In the last decade or so, the increased commercialization of 8000m peaks has made these peaks more accessible. According to the book ‘The Himalaya by the Numbers’ by Elizabeth Hawley, the compound annual growth rate of climbing activity from 1990 to 2019 for all peaks in Nepal, including 8000m peaks, is 2.4%.

Despite most of these peaks having several routes, it’s the standard routes that have become popular. Conquering the high mountains via standard routes is no longer seen as an extreme type of climbing, but as a form of trekking at high altitudes, or what some serious climbers call "high altitude tourism”.

As alpinist Karn Kowshik, a professional mountain guide and ice climber, says, “All these 8000m peaks are aided climbs. The sherpas do all the work of fixing ropes, and all that the individual climber has to do is follow the rope. Such climbers are client climbers, not independent climbers. For modern alpinists or independent climbers, the route is more important than the summit itself.”

“The fact is that these climbers would not be able to even be there if it was not for the Nepali guides and Sherpas. These climbers really need to question whether they should be on the mountain at all,” Kowshik adds.

To climb an 8000m peak, one needs to have immense endurance and lots of experience. Lack of either amounts to disaster. The consequence of being an inexperienced climber is that the individual is totally reliant on the Sherpa for everything. The fallout is also that in the case of a disaster or body going weak, not only are some of them unable to manage on their own but also sometimes hold up others or put others’ lives at risk.

Climate change is another factor that is affecting climbing in general. Glaciers are receding at a faster pace, climbing seasons are seeing drastic weather changes leading to avalanches and disasters, and summit windows have become shorter. Climate change can be felt more acutely in the Himalayas, and it is making climbing more difficult. Hence, experience matters even more.

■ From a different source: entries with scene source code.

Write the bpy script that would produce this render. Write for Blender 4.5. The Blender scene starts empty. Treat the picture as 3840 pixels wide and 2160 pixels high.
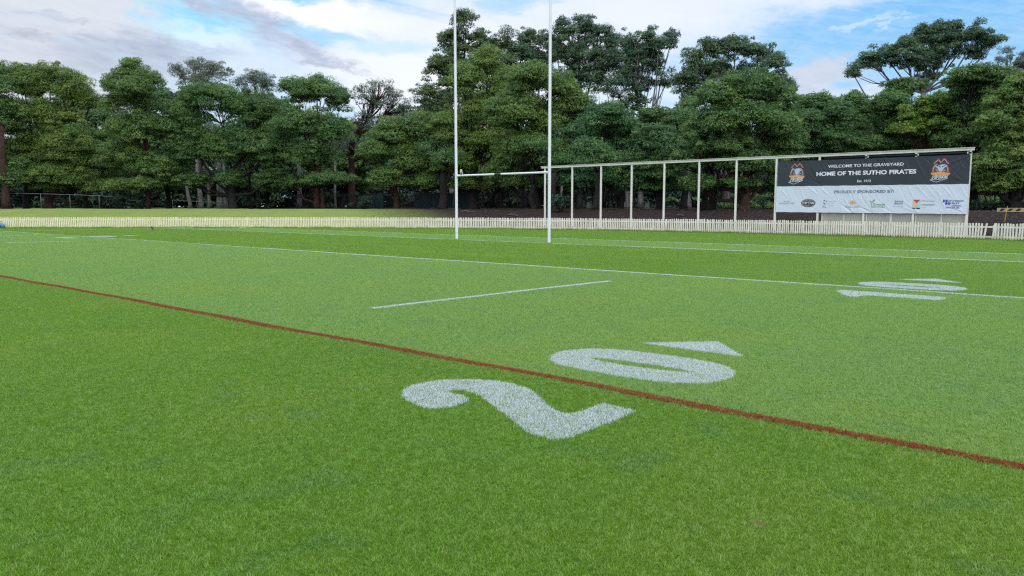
import bpy, math, random
import numpy as np
from mathutils import Vector, Matrix
R = math.radians
rng = np.random.default_rng(7)
random.seed(7)
S = bpy.context.scene
C = S.collection

# ------------------------------------------------------------------ camera
CX, CY, CZ, YAW, PIT, F = 22.764, -25.316, 1.540, -0.71733, 0.10575, 2870.2
cam = bpy.data.cameras.new('camera'); camo = bpy.data.objects.new('camera', cam); C.objects.link(camo)
cam.sensor_width = 36; cam.lens = F / 3840 * 36; cam.clip_start = 0.05; cam.clip_end = 2000
camo.location = (CX, CY, CZ); camo.rotation_euler = (math.pi / 2 - PIT, 0, -YAW)
S.camera = camo
S.view_settings.view_transform = 'Standard'; S.view_settings.look = 'None'
S.view_settings.gamma = 1; S.view_settings.exposure = 0.12
S.render.engine = 'CYCLES'
S.cycles.max_bounces = 6; S.cycles.diffuse_bounces = 3; S.cycles.glossy_bounces = 2
S.cycles.transmission_bounces = 3; S.cycles.transparent_max_bounces = 6
S.cycles.use_denoising = False; S.cycles.pixel_filter_type = 'BLACKMAN_HARRIS'; S.cycles.filter_width = 1.25
S.cycles.caustics_reflective = False; S.cycles.caustics_refractive = False

# ------------------------------------------------------------------ sky
class NT:
    """tiny helper to write node maths"""
    def __init__(s, tree): s.t = tree
    def n(s, typ, **k):
        nd = s.t.nodes.new(typ)
        for a, b in k.items(): setattr(nd, a, b)
        return nd
    def put(s, sock, v):
        if isinstance(v, bpy.types.NodeSocket): s.t.links.new(v, sock)
        elif isinstance(v, (tuple, list)) and sock.type == 'RGBA' and len(v) == 3: sock.default_value = (*v, 1)
        else: sock.default_value = v
    def m(s, op, a, b=0.0, c=0.0, clamp=False):
        nd = s.n('ShaderNodeMath', operation=op, use_clamp=clamp)
        for i, v in enumerate((a, b, c)): s.put(nd.inputs[i], v)
        return nd.outputs[0]
    def mr(s, v, a, b, c=0.0, d=1.0, smooth=True):
        nd = s.n('ShaderNodeMapRange', interpolation_type='SMOOTHSTEP' if smooth else 'LINEAR')
        for i, x in enumerate((v, a, b, c, d)): s.put(nd.inputs[i], x)
        return nd.outputs[0]
    def mix(s, f, a, b, mode='MIX'):
        nd = s.n('ShaderNodeMix', data_type='RGBA', blend_type=mode, clamp_factor=True)
        s.put(nd.inputs[0], f); s.put(nd.inputs[6], a); s.put(nd.inputs[7], b)
        return nd.outputs[2]
    def comb(s, x, y, z=0.0):
        nd = s.n('ShaderNodeCombineXYZ')
        for i, v in enumerate((x, y, z)): s.put(nd.inputs[i], v)
        return nd.outputs[0]
    def sep(s, v):
        nd = s.n('ShaderNodeSeparateXYZ'); s.put(nd.inputs[0], v); return nd.outputs
    def noise(s, vec, scale, detail=4, rough=.55, dist=0.0, col=False):
        nd = s.n('ShaderNodeTexNoise'); nd.inputs['Scale'].default_value = scale
        nd.inputs['Detail'].default_value = detail; nd.inputs['Roughness'].default_value = rough
        nd.inputs['Distortion'].default_value = dist
        if vec is not None: s.put(nd.inputs['Vector'], vec)
        return nd.outputs['Color' if col else 'Fac']

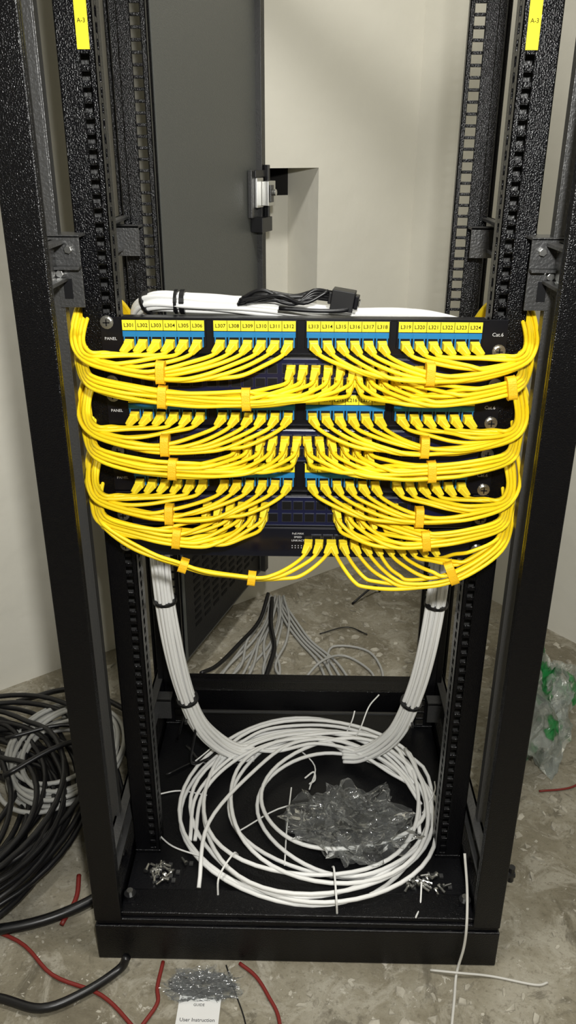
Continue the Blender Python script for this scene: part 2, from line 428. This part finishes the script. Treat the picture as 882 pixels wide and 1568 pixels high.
# ------------------------------------------------------------ yellow patch cables
def interp(K, a):
    if a <= K[0][0]: return K[0][1]
    for (a0, z0), (a1, z1) in zip(K, K[1:]):
        if a <= a1:
            t = (a-a0)/(a1-a0); t = t*t*(3-2*t)*.5+t*.5; return z0+(z1-z0)*t
    return K[-1][1]
R = .0025
def bundle(s, ports, K, half=.0092, yb=.072, plug_f=F-.008, join=.085, ties=(.165,), taily=0.0, down=.62, out=.62):
    par = empty('yellow_patch_cable_bundle')
    c = MB(); pl = MB(); n = len(ports)
    order = sorted(range(n), key=lambda i: -ports[i][0])
    for rank, i in enumerate(order):
        a, z = ports[i]; t = rank/(max(1, n-1))
        dz = half*(1-2*t); dy = (-.0046, .0, .0046)[rank % 3]
        y0 = plug_f
        tw = random.uniform(-.08, .08)
        pl.taper((s*a, y0, z-.003), (s*.08,-1,-.12), (0,0,1), .0112, .0105, .0100, .009, .009, 'plug')
        dv_ = Vector((out+tw, -1, -down)).normalized()
        pl.taper((s*(a+.001), y0-.009, z-.0045), (s*dv_.x,dv_.y,dv_.z), (0,0,1), .0090, .0086, .0062, .0060, .0125, 'plug')
        p1 = Vector((a+.0012, y0-.010, z-.005)); p2 = p1 + dv_*.0145
        pts = [tuple(p1), tuple(p2)]
        aj = a+join+random.uniform(-.012,.012)
        ymid = yb+dy
        if aj < .232:
            zl = interp(K, aj)+dz
            for u in (.30, .66):
                aa = p2.x+(aj-p2.x)*u
                e = 1-(1-u)**1.7
                pts.append((aa, p2.y+(ymid-p2.y)*(1-(1-u)**2), p2.z+(zl-p2.z)*e + random.uniform(-.0012,.0012)))
        else:
            aa = (a+.243)/2+.004; zl = interp(K, .24)+dz
            pts.append((aa, (p2.y+yb)/2, p2.z+(zl-p2.z)*.62))
        q = aj; A1, A2 = random.uniform(.0004,.0018), random.uniform(0, 6)
        while q < .222:
            pts.append((q, ymid+A1*math.sin(q*37+A2), interp(K, q)+dz+A1*math.sin(q*26+A2+1))); q += .034
        zt = interp(K, .245); o = -dz
        w1 = random.uniform(-.002,.002); w2 = random.uniform(-.0025,.0025)
        pts.append((.247+o*.35, yb+.010+dy*.8, zt+dz*.8))
        pts.append((.2640+o*.75+w2*.5, .100+dy+taily, zt+.0125+dz*.45+w1))
        pts.append((.2675+o*.9+w2, .128+dy+taily, zt+.033+dz*.1))
        pts.append((.2625+o*.8+w1, .155+dy+taily, zt+.050-dz*.4+w2))
        pts.append((.2500+o*.5, .185+dy, zt+.052-dz*.4))
        pts.append((.238+o*.5, .215+dy, zt+.040))
        pts.append((.228+o*.3, .25+dy, zt+.010))
        c.tube([(s*p[0], p[1], p[2]) for p in pts], R, 'yellow', 8, 5)
    c.obj('cables', par, smooth=True)
    pl.obj('plug_boots', par, bevel=.0008)
    tb = MB()
    for a in ties:
        z = interp(K, a); sl = (interp(K, a+.01)-interp(K, a-.01))/.02
        ry, rz = .0046+R+.0016, half+R+.0014
        vs = []; n_ = 20
        for q in range(2):
            for j in range(n_):
                th_ = 2*math.pi*j/n_; cx, sx = math.cos(th_), math.sin(th_)
                e = .55
                yy = math.copysign(abs(cx)**e, cx)*ry; zz = math.copysign(abs(sx)**e, sx)*rz
                aa = a+(q-.5)*.0100 - zz*sl
                vs.append((s*aa, yb+yy, z+zz+(q-.5)*.0100*sl))
        fs = [(i, (i+1) % n_, n_+(i+1) % n_, n_+i) for i in range(n_)] + [tuple(range(n_)), tuple(range(2*n_-1, n_-1, -1))]
        tb.add(vs, fs, 'tie')
    tb.obj('velcro_ties', par, bevel=.0008)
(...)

Arjun Vajpai, a well-known climber from India who has been attempting 8000er peaks since he was 16, and who, too, was recently rescued on Annapurna, says, “Individuals today climb these peaks in the hope of getting sponsorship for their future climbs.”

The summit opus craze also emanates from the fact that many climbers take huge loans. An Everest attempt costs Rs 30 lakh or more, approximately. So they are reluctant to let go of the summit and push themselves even when their bodies give up.

Parth Upadhyay from Mumbai, among the younger climbers to climb Everest from the North side, is so fed up of the 8000m obsession in the community that he is taking a break from 8000-ers.


“These climbs have become a joke, and I do not want to be a joker in this game,” he says. “I am steering clear of 8000ers for now and concentrating on climbing in India. The problem is, all information on peaks is easily available on the net, and you can sit at home and study the mountain and think you can climb it and make decisions without actually understanding the mountain.”

Six hundred and fifty Indians attempted Everest in the past decade, and 350 were successful in their summit bids, which is a 53.8% success rate. Mathematically, 23.5% of deaths on Everest (8 of the 34) in the past decade were Indians. These statistics are even more alarming when we take into account that Everest was closed to climbers in 2014, 2015, and 2020 from the Nepal side and in 2015, 2020, 2021 and 2022 from the China side.


In conclusion, inexperienced Indian climbers attempting 8000m peaks for the lure of record-setting, money and social media glory are toying with a behemoth, which is a troubling trend. It is important to ensure that mountaineering ethics and the importance of experience are imparted within the climbing community.

Anusha Subramanian is an Independent Journalist and a Professional Mountain Guide. She is currently working towards building awareness around inclusion of persons with disability in the outdoors.